Au Sénégal, tous les chemins mènent à Touba

« Dans les lieux secrets du pouvoir » (1/4). Clubs secrets, résidences privées, hôtels mythiques… « JA » vous emmène au cœur de ces « autres » lieux de pouvoir. Aujourd’hui, Touba, berceau du mouridisme, qui entretient de longue date des relations d’influence complexes avec les politiques.

Dans la nuit du 23 au 24 juin 2016, vers 1 ­h 30 du matin, Karim Wade savoure ses premiers instants de liberté après 38 mois passés derrière les barreaux de la prison de Rebeuss, à Dakar. Sur le tarmac de l’aéroport international Léopold-Sédar-Senghor, un jet privé l’attend, affrété par l’émir du Qatar. Le procureur général qatari a fait le déplacement pour l’accueillir.

Avant de partir en exil à Doha, le fils de l’ancien président Abdoulaye Wade, « ministre du Ciel et de la Terre » entre 2009 et 2012, marque une seule halte entre sa prison et l’aéroport, dans le quartier cossu des Almadies, au domicile de Madické Niang.
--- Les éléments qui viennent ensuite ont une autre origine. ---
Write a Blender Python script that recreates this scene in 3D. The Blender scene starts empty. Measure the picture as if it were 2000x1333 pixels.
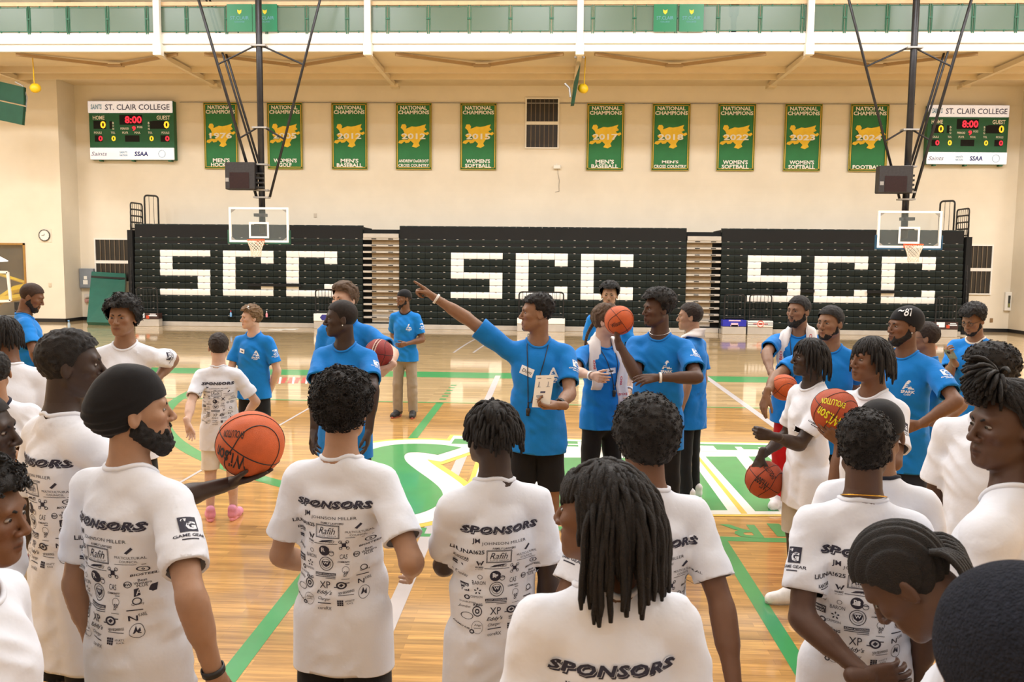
import bpy, math, random
import numpy as np
from mathutils import Matrix, Vector
from mathutils.bvhtree import BVHTree

random.seed(7)
scene = bpy.context.scene
COL = scene.collection

# ---------------------------------------------------------------- camera
FPX = 1620.0
CAM_H = 2.08
_a, _p, _r = math.radians(2.4), math.radians(5.37), math.radians(0.57)
CAM = np.array([0.0, 0.0, CAM_H])
FW = np.array([-math.sin(_a) * math.cos(_p), math.cos(_a) * math.cos(_p), -math.sin(_p)])
_r0 = np.array([math.cos(_a), math.sin(_a), 0.0])
_u0 = np.cross(_r0, FW)
RT = math.cos(_r) * _r0 + math.sin(_r) * _u0
UP = math.cos(_r) * _u0 - math.sin(_r) * _r0
cam_data = bpy.data.cameras.new('camera')
cam_data.sensor_width = 36.0
cam_data.lens = FPX / 2000.0 * 36.0
cam_data.clip_start = 0.05
cam_data.clip_end = 200
cam_data.dof.use_dof = True
cam_data.dof.focus_distance = 5.6
cam_data.dof.aperture_fstop = 11.0
camera = bpy.data.objects.new('camera', cam_data)
camera.matrix_world = Matrix(((RT[0], UP[0], -FW[0], 0), (RT[1], UP[1], -FW[1], 0), (RT[2], UP[2], -FW[2], CAM_H), (0, 0, 0, 1)))
COL.objects.link(camera)
scene.camera = camera

# ---------------------------------------------------------------- world, lamps, exposure
world = bpy.data.worlds.new('world')
scene.world = world
world.use_nodes = True
world.node_tree.nodes['Background'].inputs[0].default_value = (1.0, 0.98, 0.96, 1)
world.node_tree.nodes['Background'].inputs[1].default_value = 0.25
scene.view_settings.view_transform = 'Standard'
scene.view_settings.look = 'None'
scene.view_settings.gamma = 1.0
scene.view_settings.use_curve_mapping = False
scene.view_settings.exposure = 0.16
scene.cycles.max_bounces = 6
scene.cycles.diffuse_bounces = 3
scene.cycles.glossy_bounces = 3
scene.cycles.transmission_bounces = 3
scene.cycles.transparent_max_bounces = 8
scene.cycles.caustics_reflective = False
scene.cycles.caustics_refractive = False
LAMP_W = 240.0
for _ly, _lf in ((-5.0, 0.35), (2.0, 0.6), (9.0, 1.15), (14.5, 2.4), (18.5, 0.8)):
    for _lx in (-20.5, -14.0, -7.0, 0.0, 7.0, 14.0, 20.5):
        ld = bpy.data.lights.new('ceiling_lamp', 'AREA')
        ld.shape = 'RECTANGLE'
        ld.size = 3.4
        ld.size_y = 1.6
        ld.energy = LAMP_W * _lf
        ld.color = (0.93, 0.965, 1.0)
        lo = bpy.data.objects.new('ceiling_lamp', ld)
        lo.location = (_lx, _ly, 11.6)
        COL.objects.link(lo)


def ray(x, y):
    return FW + (x - 1000) / FPX * RT - (y - 666.5) / FPX * UP


def FL(x, y, z=0.0):
    d = ray(x, y)
    return CAM + d * (z - CAM_H) / d[2]


def AT(x, y, Y):
    d = ray(x, y)
    return CAM + d * Y / d[1]


def WD(x, y, depth):
    return CAM + ray(x, y) * depth


# ---------------------------------------------------------------- materials
MATS = {}


def srgb(c):
    return tuple(((v / 255.0) / 12.92 if v / 255.0 <= 0.04045 else ((v / 255.0 + 0.055) / 1.055) ** 2.4) for v in c)


def mat(name, col, rough=0.6, var=0.12, scale=8.0, bump=0.0, bscale=60.0, metal=0.0, emit=0.0, attr=False, coat=0.0, spec=0.5, sheen=0.0, stretch=(1, 1, 1), sss=0.0, detail=4.0):
    if name in MATS:
        return MATS[name]
    m = bpy.data.materials.new(name)
    m.use_nodes = True
    nt = m.node_tree
    N, L = nt.nodes, nt.links
    b = N['Principled BSDF']
    b.inputs['Roughness'].default_value = rough
    b.inputs['Metallic'].default_value = metal
    b.inputs['Specular IOR Level'].default_value = spec
    if coat:
        b.inputs['Coat Weight'].default_value = coat
        b.inputs['Coat Roughness'].default_value = 0.1
    if sheen:
        b.inputs['Sheen Weight'].default_value = sheen
        b.inputs['Sheen Roughness'].default_value = 0.5
    if sss:
        b.inputs['Subsurface Weight'].default_value = sss
        b.inputs['Subsurface Radius'].default_value = (0.01, 0.004, 0.002)
        b.inputs['Subsurface Scale'].default_value = 0.6
    tc = N.new('ShaderNodeTexCoord')
    mp = N.new('ShaderNodeMapping')
    mp.inputs['Scale'].default_value = stretch
    L.new(tc.outputs['Object'], mp.inputs['Vector'])
    nz = N.new('ShaderNodeTexNoise')
    nz.inputs['Scale'].default_value = scale
    nz.inputs['Detail'].default_value = detail
    L.new(mp.outputs['Vector'], nz.inputs['Vector'])
    rp = N.new('ShaderNodeValToRGB')
    rp.color_ramp.elements[0].position = 0.3
    rp.color_ramp.elements[1].position = 0.7
    lo_ = tuple(max(0, c * (1 - var)) for c in col) + (1,)
    hi_ = tuple(min(1, c * (1 + var)) for c in col) + (1,)
    rp.color_ramp.elements[0].color = lo_
    rp.color_ramp.elements[1].color = hi_
    L.new(nz.outputs['Fac'], rp.inputs['Fac'])
    out = rp.outputs['Color']
    if attr:
        at = N.new('ShaderNodeAttribute')
        at.attribute_name = 'tint'
        mx = N.new('ShaderNodeMix')
        mx.data_type = 'RGBA'
        mx.blend_type = 'MULTIPLY'
        mx.inputs['Factor'].default_value = 1.0
        L.new(out, mx.inputs['A'])
        L.new(at.outputs['Color'], mx.inputs['B'])
        out = mx.outputs['Result']
    L.new(out, b.inputs['Base Color'])
    if emit:
        L.new(out, b.inputs['Emission Color'])
        b.inputs['Emission Strength'].default_value = emit
    if bump:
        n2 = N.new('ShaderNodeTexNoise')
        n2.inputs['Scale'].default_value = bscale
        n2.inputs['Detail'].default_value = 3
        L.new(tc.outputs['Object'], n2.inputs['Vector'])
        bp = N.new('ShaderNodeBump')
        bp.inputs['Strength'].default_value = bump
        bp.inputs['Distance'].default_value = 0.01
        L.new(n2.outputs['Fac'], bp.inputs['Height'])
        L.new(bp.outputs['Normal'], b.inputs['Normal'])
    MATS[name] = m
    return m


def wall_material():
    m = mat('painted_block_wall', srgb((238, 226, 206)), 0.75, 0.03, 1.5)
    nt = m.node_tree
    N, L = nt.nodes, nt.links
    b = N['Principled BSDF']
    tc = N.new('ShaderNodeTexCoord')
    mp = N.new('ShaderNodeMapping')
    mp.inputs['Rotation'].default_value = (math.radians(90), 0, 0)
    L.new(tc.outputs['Object'], mp.inputs['Vector'])
    br = N.new('ShaderNodeTexBrick')
    br.inputs['Scale'].default_value = 1.0
    br.inputs['Brick Width'].default_value = 0.4
    br.inputs['Row Height'].default_value = 0.2
    br.inputs['Mortar Size'].default_value = 0.006
    br.inputs['Color1'].default_value = (1, 1, 1, 1)
    br.inputs['Color2'].default_value = (0.96, 0.96, 0.96, 1)
    br.inputs['Mortar'].default_value = (0.6, 0.6, 0.6, 1)
    L.new(mp.outputs['Vector'], br.inputs['Vector'])
    bp = N.new('ShaderNodeBump')
    bp.inputs['Strength'].default_value = 0.25
    bp.inputs['Distance'].default_value = 0.01
    L.new(br.outputs['Color'], bp.inputs['Height'])
    L.new(bp.outputs['Normal'], b.inputs['Normal'])
    return m


COURT_Y = 12.15


def floor_material():
    m = bpy.data.materials.new('maple_court_floor')
    m.use_nodes = True
    nt = m.node_tree
    N, L = nt.nodes, nt.links
    b = N['Principled BSDF']
    tc = N.new('ShaderNodeTexCoord')
    br = N.new('ShaderNodeTexBrick')
    br.inputs['Scale'].default_value = 1.0
    br.inputs['Brick Width'].default_value = 0.75
    br.inputs['Row Height'].default_value = 0.057
    br.inputs['Mortar Size'].default_value = 0.0008
    br.inputs['Bias'].default_value = -0.1
    br.offset = 0.37
    br.inputs['Color1'].default_value = (0.50, 0.48, 0.46, 1)
    br.inputs['Color2'].default_value = (1.0, 1.0, 1.0, 1)
    br.inputs['Mortar'].default_value = (0.35, 0.35, 0.35, 1)
    L.new(tc.outputs['Object'], br.inputs['Vector'])
    mp = N.new('ShaderNodeMapping')
    mp.inputs['Scale'].default_value = (1.2, 24.0, 1.0)
    L.new(tc.outputs['Object'], mp.inputs['Vector'])
    nz = N.new('ShaderNodeTexNoise')
    nz.inputs['Scale'].default_value = 1.6
    nz.inputs['Detail'].default_value = 6
    nz.inputs['Roughness'].default_value = 0.65
    L.new(mp.outputs['Vector'], nz.inputs['Vector'])
    rp = N.new('ShaderNodeValToRGB')
    rp.color_ramp.elements[0].position = 0.28
    rp.color_ramp.elements[0].color = (0.38, 0.31, 0.25, 1)
    rp.color_ramp.elements[1].position = 0.62
    rp.color_ramp.elements[1].color = (1, 1, 1, 1)
    L.new(nz.outputs['Fac'], rp.inputs['Fac'])
    sx = N.new('ShaderNodeSeparateXYZ')
    L.new(tc.outputs['Object'], sx.inputs['Vector'])
    gt = N.new('ShaderNodeMath')
    gt.operation = 'GREATER_THAN'
    gt.inputs[1].default_value = COURT_Y
    L.new(sx.outputs['Y'], gt.inputs[0])
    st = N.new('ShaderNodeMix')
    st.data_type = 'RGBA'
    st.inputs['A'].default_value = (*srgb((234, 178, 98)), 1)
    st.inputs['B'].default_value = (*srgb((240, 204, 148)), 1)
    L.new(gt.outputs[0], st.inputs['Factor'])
    m1 = N.new('ShaderNodeMix')
    m1.data_type = 'RGBA'
    m1.blend_type = 'MULTIPLY'
    m1.inputs['Factor'].default_value = 0.75
    L.new(st.outputs['Result'], m1.inputs['A'])
    L.new(br.outputs['Color'], m1.inputs['B'])
    m2 = N.new('ShaderNodeMix')
    m2.data_type = 'RGBA'
    m2.blend_type = 'MULTIPLY'
    L.new(m1.outputs['Result'], m2.inputs['A'])
    L.new(rp.outputs['Color'], m2.inputs['B'])
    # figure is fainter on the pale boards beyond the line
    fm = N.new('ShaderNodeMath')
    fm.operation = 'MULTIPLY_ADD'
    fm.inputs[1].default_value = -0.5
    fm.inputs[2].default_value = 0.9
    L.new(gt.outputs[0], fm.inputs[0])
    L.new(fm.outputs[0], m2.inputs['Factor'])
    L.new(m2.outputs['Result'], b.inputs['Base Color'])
    b.inputs['Roughness'].default_value = 0.36
    b.inputs['Coat Weight'].default_value = 1.0
    b.inputs['Coat Roughness'].default_value = 0.07
    b.inputs['Coat IOR'].default_value = 1.55
    n3 = N.new('ShaderNodeTexNoise')
    n3.inputs['Scale'].default_value = 1.3
    L.new(tc.outputs['Object'], n3.inputs['Vector'])
    bp = N.new('ShaderNodeBump')
    bp.inputs['Strength'].default_value = 0.04
    bp.inputs['Distance'].default_value = 0.02
    L.new(n3.outputs['Fac'], bp.inputs['Height'])
    L.new(bp.outputs['Normal'], b.inputs['Coat Normal'])
    return m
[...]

Plusieurs fois ministre (notamment de la Justice et des Affaires étrangères), cadre influent du Parti démocratique sénégalais (PDS) et homme de confiance d’Abdoulaye Wade, cet avocat discret, très introduit à Touba, est à l’époque l’un des principaux intermédiaires entre le PDS et le khalife général des mourides, Serigne Sidy Mokhtar Mbacké.

LE PASSAGE PAR TOUBA EST INCONTOURNABLE POUR TOUT CANDIDAT À LA PRÉSIDENTIELLE

C’est donc chez ce dernier que Karim Wade reçoit, en toute discrétion, les bénédictions adressées par l’autorité religieuse la plus influente du pays, via le fils du khalife, Serigne Moustapha Mbacké, venu de Touba. Durant son incarcération, Karim Wade avait d’ailleurs bénéficié des berndé du guide spirituel de la confrérie mouride : des offrandes de nourriture pour agrémenter son quotidien carcéral.